Friday Ramble - Little Ordinaries of the Season

It's small things that engage one's attention at this time of year: fallen leaves like confetti on the old wooden dock at the lake, woodland maples turning red and gold, sunflowers inclining their heads and dropping thousands and thousands of seed children, damp furrows where a garden once bloomed and fruited.

Bronzey oak leaves on the trail have been touched by cold fingers overnight, and they crackle wonderfully underfoot in their earthy sepias and rosy creams. The magnificent beech trees in our woods are turning, and their coppery leaves fall in burnished, windblown showers. Autumnal sun streams through the flickering overstory as if through clerestory windows, and the forest feels like a cathedral that goes on and on forever. Our little seasonal ordinaries in its myriad chapels conjure a litany that is poignant and spicy on the tongue, touched with a dry and leaf-dusty fragrance that follows us all the way home.

Lines of swallows congregate on rural telephone lines before flying south.  Skeins of geese move to and fro between rivers and farm fields, and there are the steady wing beats and plaintive calls of loons saying goodbye as they head for warmer moorings. Great herons still haunt local waters here and there, but they will not be far behind the loons in departing.  Is it just me, or is there a restless melancholy spirit loose in the village and haunting the countryside?

It is much cooler here this morning, and far from recent thoughts of salads and cold drinks, I find myself pondering soups and stews, corn fritters and gingerbread, the first McIntosh apples lovingly folded into a baked crumble with oatmeal, maple syrup and cinnamon. Thoughts about comfort food and culinary undertakings are a sure indication of autumn, all by themselves.

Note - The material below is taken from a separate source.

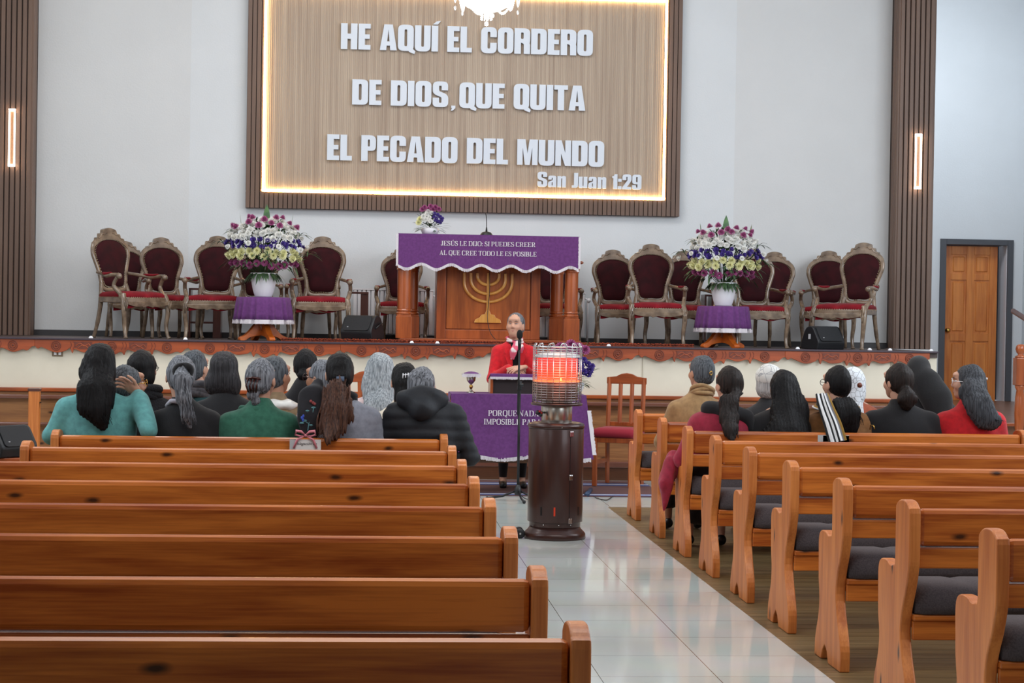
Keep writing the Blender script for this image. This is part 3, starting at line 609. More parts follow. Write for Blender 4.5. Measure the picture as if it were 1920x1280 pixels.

Life becomes quieter as daylight hours wane in the last months of the calendar year. Temperatures tumble, migratory kin leave, and light changes - we drink every blessed thing in like wine.  Gloves on gnarly paws, and collars turned up against the wind, we ramble and ponder and feast our senses on the colors, sounds and spicy fragrances of autumn.  Then we come home to tea and toast and molasses cookies at nightfall.  It's all good.

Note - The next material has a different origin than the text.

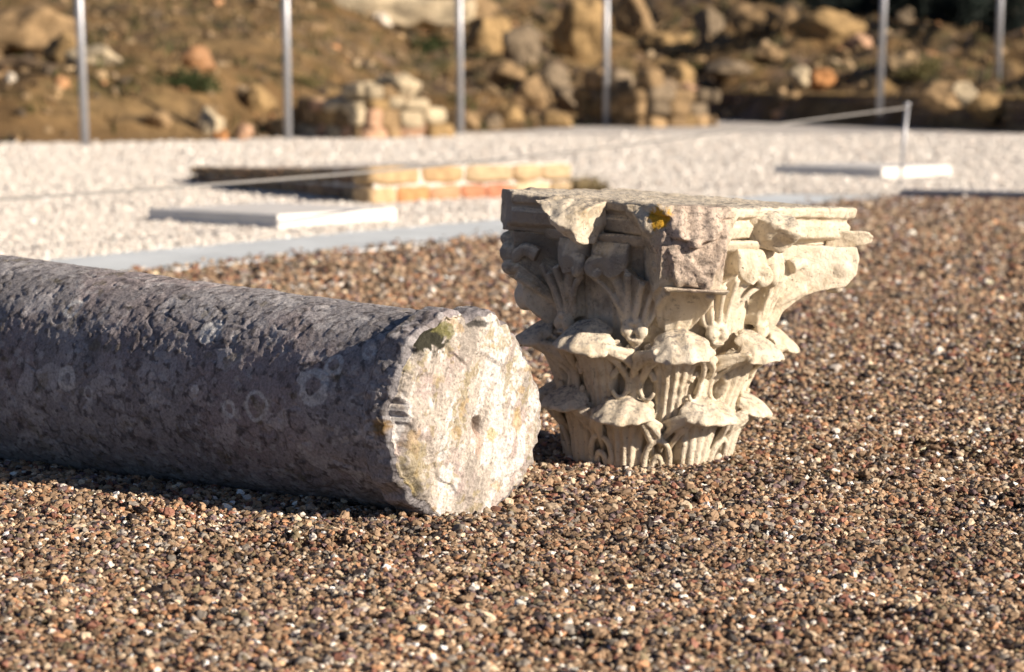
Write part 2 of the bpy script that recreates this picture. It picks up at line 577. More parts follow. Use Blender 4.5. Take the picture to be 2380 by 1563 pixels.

Happy September, everyone!


Barbara Rogers said...

I think the reason I love your writing is that you paint with words. Eloquently!

Tabor said...

Our days are still so hot...not even I feel the heat of a climate change summer and while looking forward to autumn note that many of the plants are meeting unusual challenges in my neck of the woods. But your word picture has given me hope.